There is still bitterness about the strong-armed tactics used by the real estate agents whose job it was to persuade landowners to sell. Sally Rickerman remembers agents offering landowners $1000 per acre if they sold now with threats that they would receive much less if the land had to be condemned later. Many landowners succumbed, and by the time the 1967 study was completed, DuPont had succeeded in buying up 87% of the 1556 acres of the land needed. Of the 18 owners of the remaining 203 acres, the largest holdouts by far were the Cramers with 86 acres.

Opponents of the reservoir did not neglect to put forward responsible alternatives. They pointed out that Hoopes reservoir, at that time operated exclusively for the City of Wilmington, had sufficient water to supply the projected needs of the entire county for several decades.
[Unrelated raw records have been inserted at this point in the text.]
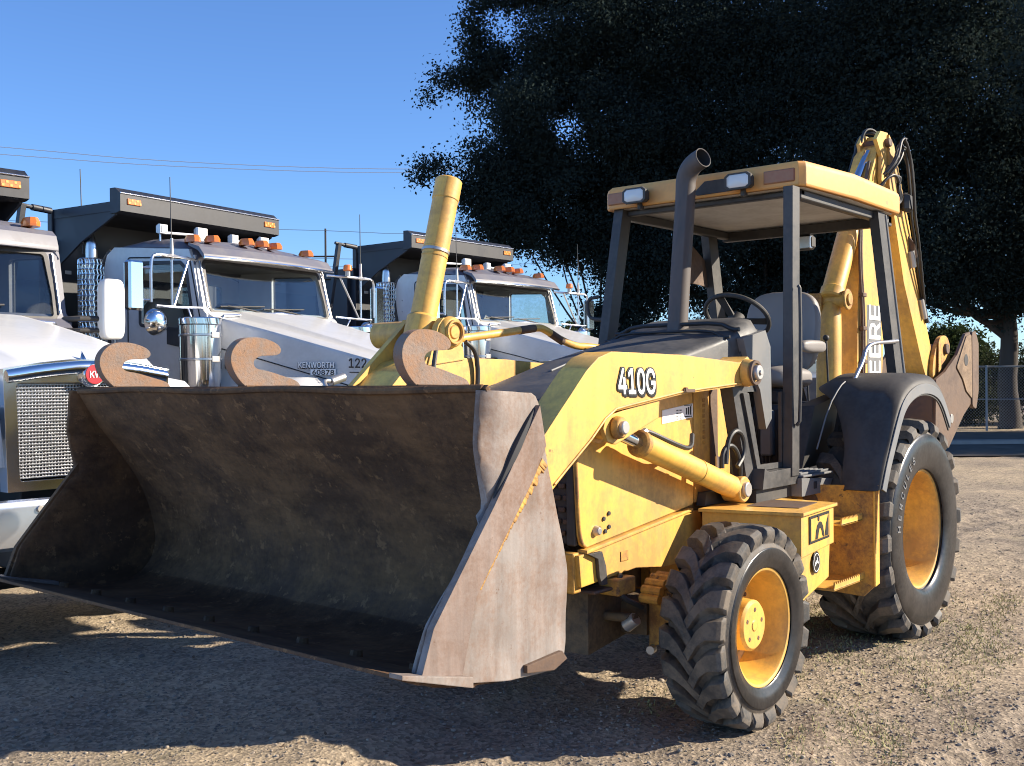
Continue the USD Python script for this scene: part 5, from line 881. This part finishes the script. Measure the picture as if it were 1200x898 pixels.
def leaves(n_tw, blobs, seed, per=12, spread=.34, ln=.105, wd=.060, hole=.42, hs=.55, droop=.25):
    r = np.random.default_rng(seed); B = A(blobs, float); vol = B[:, 3] * B[:, 4] * B[:, 5]; k = r.choice(len(B), n_tw * 3, p=vol ** .8 / (vol ** .8).sum())
    u = r.normal(size=(len(k), 3)); u /= np.linalg.norm(u, axis=1)[:, None]; rad = r.random(len(k)) ** .42; p = B[k, :3] + u * rad[:, None] * B[k, 3:6]
    f = meshkit.fbm(p * hs, 3, seed); p = p[f > hole][:n_tw]
    sz_ = np.repeat(r.uniform(.5, 1.35, (len(p), 1)), per, 0); q = np.repeat(p, per, 0) + r.normal(size=(len(p) * per, 3)) * [spread, spread, spread * .8] * sz_; n = len(q)
    a = r.normal(size=(n, 3)); a[:, 2] -= droop; a /= np.linalg.norm(a, axis=1)[:, None]; b = np.cross(a, r.normal(size=(n, 3))); b /= np.linalg.norm(b, axis=1)[:, None]
    s = r.uniform(.6, 1.35, (n, 1)); L_ = a * ln * s; W_ = b * wd * s / 2
    V = np.stack([q, q + L_ * .45 + W_, q + L_, q + L_ * .45 - W_], 1).reshape(-1, 3); o_ = np.arange(n) * 4
    return M(V, np.concatenate([np.stack([o_, o_ + 1, o_ + 2], 1), np.stack([o_, o_ + 2, o_ + 3], 1)]))
def tree(name, label, base, trunk_r, trunk_top, blobs, n_tw, seed, mt=LEAF, group=None, lean=(0, 0), **kw):
    t = thing(name, label, 'tree', base, 0, group); r = np.random.default_rng(seed); top = A([lean[0], lean[1], trunk_top]); pts = [(0, 0, -.2)] + [tuple(top * f + A([r.normal(), r.normal(), 0]) * trunk_r * .25) for f in (.12, .35, .6, .85, 1.)]
    obj('trunk', tube(pts, [trunk_r * 1.45, trunk_r * 1.1, trunk_r, trunk_r * .92, trunk_r * .8, trunk_r * .7], 14, 1), BARK, t, smooth=True)
    for i, b in enumerate(blobs):
        e = A(b[:3]); m_ = top * .9 + (e - top) * .5 + r.normal(size=3) * .3; m_[2] -= .3
        if i < 14 and b[3] > 1.25: obj('branch', tube([top * r.uniform(.7, 1.), m_, e], [trunk_r * .5, trunk_r * .3, trunk_r * .08], 7, 2), BARK, t, smooth=True)
    obj('crown', leaves(n_tw, blobs, seed, **kw), mt, t, smooth=False)
    return t
def rel(px, d, py): # offset (lateral, depth, height) helper: world point in the background seen at a spot of the picture's frame at distance d
    return at(px, d, 1.53 + (441 - py) / FPX * d)
def blobset(base, spec):   # spec: (px, distance, py, lateral radius, depth radius, height radius)
    out = []
    for px, d, py, a, b, c in spec:
        p = rel(px, d, py) - A(base); out.append((*p, a, a, c))
    return out
b1_ = at(1183, 31.); tree('oak_tree', 'tall dark tree with a thick trunk behind the wire fence on the right', b1_, .27, 3.6, blobset(b1_, [(1180, 31, 230, 3.4, 3, 2.5), (1080, 31, 120, 3.6, 3, 2.8), (1230, 32, 90, 3.6, 3, 3.0), (1000, 31, 230, 2.8, 3, 2.2), (1120, 30, -20, 3.4, 3, 2.5), (1090, 30, 285, 2.5, 2, 1.5), (1260, 30, 300, 2.3, 2, 1.5), (1010, 32, 60, 3.2, 3, 2.6), (1150, 31, 320, 2.1, 2, 1.0), (1250, 31, 200, 3, 3, 2.2), (1020, 31, 310, 1.8, 2, 1.0), (1110, 30, 335, 1.6, 1.5, .8), (1210, 30, 350, 1.2, 1.2, .7), (1075, 30, 320, 1.8, 1.5, 1.0)]), 9000, 31, per=36, spread=.30, hole=.36, hs=.62)
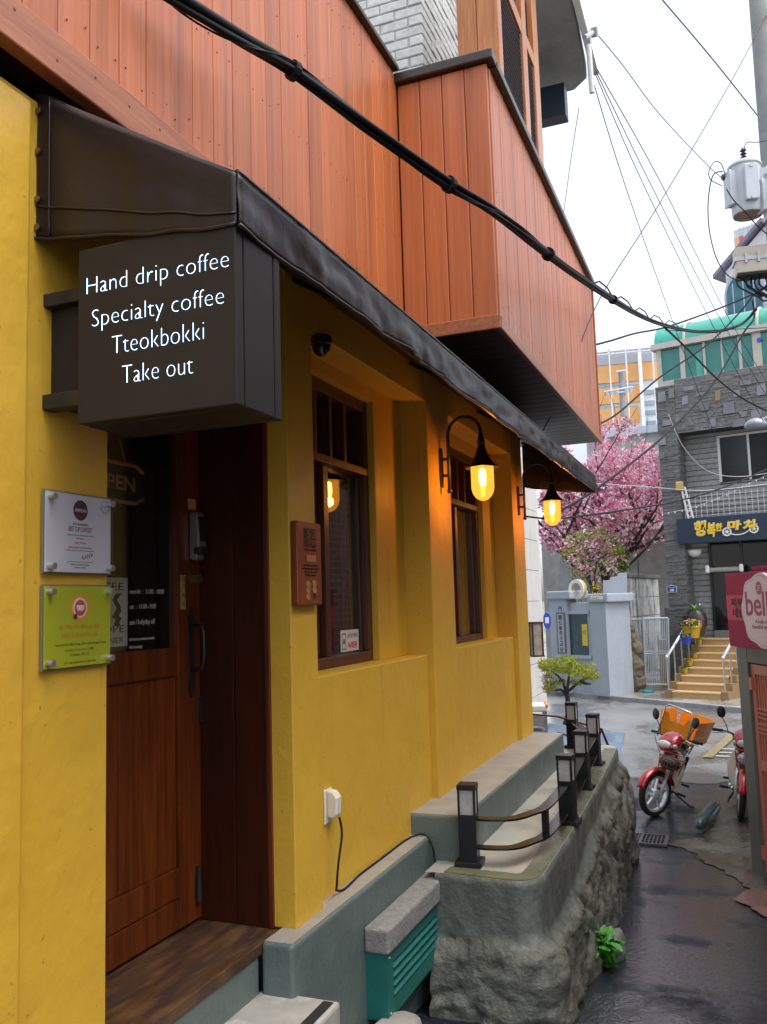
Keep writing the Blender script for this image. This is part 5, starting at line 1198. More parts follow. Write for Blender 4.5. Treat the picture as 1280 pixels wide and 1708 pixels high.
# stone stairs
sr = thing('stone_stairs', 'honey coloured granite stairs up to the restaurant door', 'stairs', (-.9, 20.5, -.6))
M['granite'] = mat('honey_granite', (.50,.33,.15), (.42,.26,.11), rough=.3, rough2=.45, scale=40, bump=.1, bscale=60, rand=.06, stain=(.30,.17,.06), stscale=4, stfac=(.58,.75))
M['nosing'] = mat('pale_nosing', (.60,.44,.24), rough=.35)
sA, sB = at(1122,1164,Z=-.60), at(1203,1168,Z=-.60)
su_ = (sB-sA); su_.z = 0; swid = su_.length; su_.normalize(); sn_ = V(-su_.y, su_.x, 0)
NS, RZ, TD = 8, .1465, .27
for k in range(NS):
    o_ = sA+sn_*(k*TD)+V(0,0,0)
    g = G(); g.prism([(0,0),(swid,0),(swid,RZ-.03),(0,RZ-.03)], V(o_.x,o_.y,-.60+k*RZ), su_, (0,0,1), sn_*(TD+.3 if k < NS-1 else 1.2)); rr = g.build('step_block', M['granite'], sr)
    g = G(); g.prism([(-.0,0),(swid+.0,0),(swid+.0,.03),(-.0,.03)], V(o_.x,o_.y,-.60+(k+1)*RZ-.03)-sn_*.025, su_, (0,0,1), sn_*(TD+.03 if k < NS-1 else 1.25)); g.build('tread', M['nosing'], sr, bevel=.006)
g = G(); o_ = sA+sn_*(NS*TD); g.prism([(-1.2,-.1),(5,-.1),(5,zfl+.55),(-1.2,zfl+.55)], V(o_.x,o_.y,-.60), su_, (0,0,1), sn_*1.5); g.build('landing', M['granite'], sr)
for side, x0 in ((0, -.16), (1, swid+.01)):
    g = G()
    for k in range(NS):
        q = sA+su_*x0+sn_*(k*TD); g.prism([(0,0),(.15,0),(.15,RZ*(k+1)+.02),(0,RZ*(k+1)+.02)], V(q.x,q.y,-.60), su_, (0,0,1), sn_*TD)
    g.build('cheek', mat('stair_cheek', (.30,.19,.09), (.22,.14,.07), rough=.4, scale=20) if 'stair_cheek' not in bpy.data.materials else bpy.data.materials['stair_cheek'], sr)
for side, x0 in (('left', -.09), ('right', swid+.08)):
    hr = thing('handrail', 'stainless handrail on the %s side of the granite stairs' % side, 'handrail', sA+su_*x0, group='stainless stair handrails')
    q0 = sA+su_*x0+sn_*.05; q1 = sA+su_*x0+sn_*(NS*TD-.05)
    z0_, z1_ = -.60+RZ, -.60+RZ*NS
    G().tube([V(q0.x,q0.y,z0_+.72), V(q1.x,q1.y,z1_+.78)], .032, 10).build('rail', M['chrome'], hr, smooth=True)
    for p, z in ((V(q0.x,q0.y,0), z0_+.72), (V(q1.x,q1.y,0), z1_+.78)): G().ell(V(p.x,p.y,z), .042,.042,.042).build('ball_cap', M['chrome'], hr, smooth=True)
    for k in range(6):
        t_ = k/5; p = q0.lerp(q1, t_); zt = (z0_+.72)+(z1_+.78-z0_-.72)*t_; zb_2 = -.60+RZ*(1+int(min(NS-1, t_*NS)))
        G().tube([V(p.x,p.y,zb_2), V(p.x,p.y,zt)], .016, 7).build('baluster', M['chrome'], hr)

# pots
def pot(name, label, px, py, z, r, h, m, plant=None, pm=None, n=60, fl=None, cat='flower pot', prof=None, D=None):
    c = at(px, py, Z=z) if D is None else at(px, py, D=D)
    t = thing(name, label, cat, c)
    G().lathe(c, prof or [(r*.68,0),(r*.95,h*.9),(r*1.06,h*.9),(r*1.06,h),(r*.9,h),(r*.85,h*.85),(.0005,h*.85)], 22).build('pot', m, t, auto=40)
    def tuft(nm_, mm, n, sz, hgt, spread):
        vs, fs = [], []
        for _ in range(n):
            a = random.uniform(0,6.28); q = math.sqrt(random.random())*spread; p = c+V(q*math.cos(a), q*math.sin(a), h*.9+random.uniform(0,hgt)*(1-.4*q/spread))
            d1 = V(random.gauss(0,1),random.gauss(0,1),random.gauss(0,.8)).normalized()*sz; d2 = d1.cross(V(random.random()-.5,random.random()-.5,random.random()-.5)).normalized()*sz*.7
            i = len(vs); vs += [p-d1, p-d2, p+d1, p+d2]; fs.append((i,i+1,i+2,i+3))
        return G().add(vs, fs).build(nm_, mm, t)
    if plant: tuft('foliage', plant, n, r*.28, r*.9, r*1.05)
    if fl:
        for q, mm in enumerate(fl): tuft('blossoms', mm, n//2, r*.16, r*1.0, r*1.05)
    return t, c
M['potyellow'] = mat('ochre_glazed_pot', (.42,.28,.015), rough=.3); M['potblue'] = mat('blue_glazed_pot', (.012,.04,.40), rough=.25); M['potbrown'] = mat('brown_onggi_jar', (.035,.022,.02), rough=.25)
M['flyellow'] = mat('yellow_pansy', (.75,.45,.03), rough=.6); M['flpurple'] = mat('purple_pansy', (.20,.06,.28), rough=.6); M['flred'] = mat('rust_pansy', (.5,.12,.03), rough=.6); M['green2'] = mat('pot_green', (.06,.14,.02), (.04,.09,.015), rough=.5, scale=20)
ZL = -.60+RZ*NS
pot('yellow_flower_pot', 'ochre pot of yellow and purple pansies on the stair landing', 1155, 1064, ZL, .21, .26, M['potyellow'], M['green2'], n=90, fl=(M['flyellow'], M['flyellow'], M['flred'], M['flpurple']), D=19.4)
pot('blue_flower_pot', 'small bright blue pot with green plant beside the stair top', 1145, 1074, ZL, .12, .16, M['potblue'], M['green2'], n=50, D=19.0)
t_, c_ = pot('brown_jar', 'tall brown glazed jar with a spiky green plant behind the pansies', 1164, 1062, ZL, .20, .62, M['potbrown'], cat='jar', prof=[(.13,0),(.22,.25),(.235,.38),(.20,.52),(.14,.60),(.155,.63),(.12,.63),(.0005,.6)], D=19.9)
vs, fs = [], []
for k in range(46):
    a = random.uniform(0,6.28); ln = random.uniform(.18,.34); p = c_+V(-.03,0,.62); up_ = random.uniform(.5,1.3); out = [p+V(math.cos(a)*ln*t*.9, math.sin(a)*ln*t*.9, ln*(up_*t-.8*t*t)) for t in (0,.35,.7,1)]
    s_ = V(-math.sin(a), math.cos(a), 0)*.014; i = len(vs)
    for j, q in enumerate(out): vs += [q-s_*(1-j/3.2), q+s_*(1-j/3.2)]
    for j in range(3): fs.append((i+2*j, i+2*j+1, i+2*j+3, i+2*j+2))
G().add(vs, fs).build('spiky_leaves', mat('bright_spiky_leaf', (.10,.26,.03), (.06,.16,.02), rough=.5, scale=30), t_)
pot('brown_jar', 'small dark brown jar half hidden left of the spiky plant jar', 1149, 1058, ZL, .15, .42, M['potbrown'], cat='jar', prof=[(.10,0),(.15,.15),(.155,.26),(.11,.38),(.12,.42),(.09,.42),(.0005,.4)], D=20.0)
for k in range(4):
    p = sA+su_*.03+sn_*((2.6+k*1.15)*TD); zz_ = -.60+RZ*(3+int(k*1.15+.6))+.02
    t = thing('stair_flower_pot', 'small yellow flower pot on the left stair cheek, number %s from the bottom' % ('one','two','three','four')[k], 'flower pot', V(p.x,p.y,zz_), group='small yellow pots along the left stair cheek')
    p = V(p.x, p.y, zz_)
    G().lathe(p, [(.045,0),(.06,.09),(.066,.09),(.066,.105),(.0005,.095)], 14).build('pot', M['potyellow'], t, auto=40)
    vs, fs = [], []
    for _ in range(26):
        q = p+V(random.gauss(0,.035), random.gauss(0,.035), .11+random.uniform(0,.07)); d1 = V(random.gauss(0,1),random.gauss(0,1),random.gauss(0,1)).normalized()*.022; d2 = d1.cross(V(.3,.5,.8)).normalized()*.018; i = len(vs); vs += [q-d1,q-d2,q+d1,q+d2]; fs.append((i,i+1,i+2,i+3))
    G().add(vs, fs).build('flowers', M['flyellow'] if k % 2 else M['green2'], t)

# glazed green penthouse
ph = thing('green_penthouse', 'rooftop conservatory with green glass windows and curved green roof', 'conservatory', fp(1200,640,0))
HO = .30
hL = fp(1098,620,HO); hz0 = zpar1+.0; 
def hp(px, py, off=HO): return fp(px, py, off)
hzb = hp(1110,640).z; hzt = hp(1105,583).z
M['cream'] = mat('cream_frame', (.50,.47,.42), (.44,.41,.36), rough=.45, scale=4)
M['greenglass'] = mat('green_tinted_glass', (.02,.22,.17), (.012,.12,.12), rough=.1, scale=1.1, spec=.6)
M['greenroof'] = mat('green_polycarbonate', (.05,.36,.27), (.035,.29,.22), rough=.2, scale=1.5, spec=.6)
xs_ = [(hp(x, 610)-hL).dot(fu) for x in (1096, 1104, 1135, 1143, 1174, 1178, 1234, 1239, 1258, 1273)]
HW = xs_[-1]+3
def hb(name, x0, x1, z0, z1, m, front=0, dep=.08, parent=ph): 
    g = G(); p = hL+fn*front; g.prism([(x0,z0),(x1,z0),(x1,z1),(x0,z1)], V(p.x,p.y,0), fu, (0,0,1), -fn*dep); return g.build(name, m, parent)
hb('eaves_beam', -.12, HW, hzt, hzt+.14, M['cream'], .10, .3); hb('sill_beam', xs_[0], HW, hzb-.12, hzb+.06, M['cream'], .02, .12)
for a, b in ((xs_[0],xs_[1]),(xs_[2],xs_[3]),(xs_[4],xs_[5]),(xs_[6],xs_[7]),(xs_[8],xs_[9])): hb('mullion', a, b, hzb+.06, hzt, M['cream'], .01)
for a, b in ((xs_[1],xs_[2]),(xs_[3],xs_[4]),(xs_[5],xs_[6]),(xs_[7],xs_[8]),(xs_[9],HW)):
    hb('pane', a, b, hzb+.06, hzt, M['greenglass'], -.03, .02)
hb('inner_mullion', (xs_[5]+xs_[6])/2-.02, (xs_[5]+xs_[6])/2+.02, hzb+.06, hzt, M['cream'], -.01, .03); hb('blind', xs_[3]+.25, xs_[3]+.40, hzb+.06, hzt-.2, M['greenroof'], -.025, .02)
g = G(); g.grid(lambda u, v: V(*(hL+fu*(-.06+HW*u)-fn*(.02+.9*(1-math.cos(v*1.5708)))).xy, hzt+.14+.62*math.sin(v*1.5708)), 2, 10); g.build('curved_roof', M['greenroof'], ph, smooth=True)
g = G(); pz = [V(*(hL+fu*-.06-fn*(.02+.9*(1-math.cos(v*.15708)))).xy, hzt+.14+.62*math.sin(v*.15708)) for v in range(11)]; g.add(pz+[V(*(hL+fu*-.06-fn*.92).xy, hzt+.14)], [tuple(range(12))]); g.build('roof_end', M['greenroof'], ph)
g = G(); p = hL-fn*.0; g.prism([(0,hzb),(.06,hzb),(.06,hzt),(0,hzt)], V(p.x,p.y,0), -fn, (0,0,1), fu*.08); g.build('side_post', M['cream'], ph)
g = G(); p = hL+fu*.02; g.prism([(.06,hzb),(2.5,hzb),(2.5,hzt),(.06,hzt)], V(p.x,p.y,0), -fn, (0,0,1), fu*.02); g.build('side_pane', M['greenglass'], ph)
for x in (1140, 1264):
    a0 = (hp(x,560)-hL).dot(fu); G().tube([V(*(hL+fu*a0-fn*(.01+.9*(1-math.cos(v*.15708)))).xy, hzt+.15+.625*math.sin(v*.15708)) for v in range(11)], .035, 6).build('roof_rib', M['cream'], ph)
ih = G(); p = hL-fn*2.6; ih.prism([(0,hzb-.5),(HW,hzb-.5),(HW,hzt),(0,hzt)], V(p.x,p.y,0), fu, (0,0,1), -fn*.1); ih.build('back_wall', M['cream'], ph)
dp_ = hp(1267, 567, HO+.02); G().lathe(dp_, [(.0001,.012),(.05,.012),(.06,0)], 16, Matrix(((fu.x,0,fn.x),(fu.y,0,fn.y),(0,1,0)))).build('blue_badge', bpy.data.materials['badge_blue'], ph)

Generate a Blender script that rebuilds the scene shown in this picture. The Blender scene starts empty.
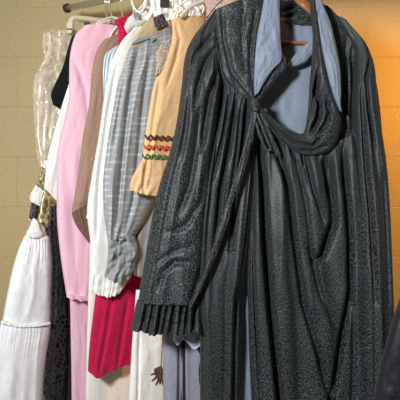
import bpy, bmesh, math, random
import numpy as np
from mathutils import Vector
random.seed(4)
S = bpy.context.scene
COL = S.collection
F = 560.0; ZC = 1.15; WALL = 2.30

def P(px, py, Y):
    return np.array([(px-200)/F*Y, Y, ZC-(py-200)/F*Y])
def rail_pt(px, off=0.0):
    Y = 1.8327/(1+.54*(px-200)/F)
    return np.array([(px-200)/F*Y, Y, ZC+.72+off])

# ------------------------------------------------------------------ materials
def new_mat(name):
    m = bpy.data.materials.new(name); m.use_nodes = True
    nt = m.node_tree; b = nt.nodes['Principled BSDF']
    return m, nt, b
def N(nt, typ, **kw):
    n = nt.nodes.new(typ)
    for k, v in kw.items():
        if k in n.inputs: n.inputs[k].default_value = v
        else: setattr(n, k, v)
    return n
def uvmap(nt, sx, sy):
    t = nt.nodes.new('ShaderNodeUVMap'); mp = nt.nodes.new('ShaderNodeMapping')
    mp.inputs['Scale'].default_value = (sx, sy, 1)
    nt.links.new(t.outputs[0], mp.inputs[0]); return mp.outputs[0]
def ramp(nt, fac, stops, interp='LINEAR'):
    r = nt.nodes.new('ShaderNodeValToRGB'); r.color_ramp.interpolation = interp
    e = r.color_ramp.elements
    while len(e) < len(stops): e.new(.5)
    for i, (p, c) in enumerate(stops):
        e[i].position = p; e[i].color = (*c, 1) if len(c) == 3 else c
    nt.links.new(fac, r.inputs[0]); return r.outputs[0]
def mixc(nt, fac, a, b, mode='MIX'):
    m = nt.nodes.new('ShaderNodeMix'); m.data_type = 'RGBA'; m.blend_type = mode
    for sock, v in ((m.inputs[0], fac), (m.inputs[6], a), (m.inputs[7], b)):
        if hasattr(v, 'is_linked') or hasattr(v, 'links'): nt.links.new(v, sock)
        elif isinstance(v, (int, float)): sock.default_value = v
        else: sock.default_value = (*v, 1)
    return m.outputs[2]
def mathn(nt, op, a, b=0.0):
    m = nt.nodes.new('ShaderNodeMath'); m.operation = op
    for i, v in enumerate((a, b)):
        if isinstance(v, (int, float)): m.inputs[i].default_value = v
        else: nt.links.new(v, m.inputs[i])
    return m.outputs[0]
def noise(nt, vec, scale=1.0, detail=2.0):
    n = nt.nodes.new('ShaderNodeTexNoise'); n.inputs['Scale'].default_value = scale
    n.inputs['Detail'].default_value = detail
    nt.links.new(vec, n.inputs['Vector']); return n.outputs[0]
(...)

The proposal for an Interconnect between the various water suppliers in the county was made. It was also pointed out that vast untapped ground water supplies were still available. The Sierra Club suggested out that "Desalinization methods continue to improve in economic feasibility, and … may eventually be the most economical supply source for many urban areas."

The state line proved to be an impediment to the project. Although many Delaware public officials were initially supportive, most Pennsylvania public officials were more skeptical. Local township officials were concerned about the disruption the project would cause. A delegation from the Watershed Association, including Gwen Cramer, Jan Kalb, Jack and Anne Murray, and others went to Harrisburg to visit Morris Goddard, State Secretary of the Dept. of Forest and Waters, in an attempt to dissuade Pennsylvania from supporting the project. They spread out maps on the floor of the office, and Jan recalls thinking they were getting through when he got out from behind his desk and got down on the floor to study the maps with them.

The plans for the massive White Clay Creek dam and reservoir began to unravel in the mid-70's. By then the project had aroused considerable public opposition. A Population Consortium consisting of several agencies came up with new population projections that were far more realistic than those used in the Whitman-Requardt study. Some of the suggestions previously put forth by the opponents of the reservoir were found to be practical and were eventually implemented. An Interconnect system was developed which allowed the various water supply systems in the county to transfer water from one system to another when needed. In 1979 the City of Wilmington agreed to allow water from Hoopes reservoir to be used elsewhere in the county in times of need. These developments combined to undermine any justification for proceeding with the project.

The story of the reservoir had a happy ending in 1984 when DuPont, realizing that the reservoir plans would never come about, generously donated the land it had acquired to the States of Delaware and Pennsylvania to establish the White Clay Creek Preserve. Today, we owe a debt to both the proponents and opponents of the reservoir. The proponents, although unsuccessful in their plans to build a reservoir, succeeded in locking up the land and sparing the White Clay valley the sprawl and development that has afflicted so much of the surrounding area. This land, along with additional land acquired since then, is now being enjoyed for recreational and educational purposes and is providing habitat for a wide variety of plants and animals.

Jan Kalb attributes the success of the years long campaign to stubbornness. "We were the most stubborn of the people involved, and it payed off". Bob Taylor concurs on the importance of persistence and also cites the willingness to go to "meetings … lots of meetings".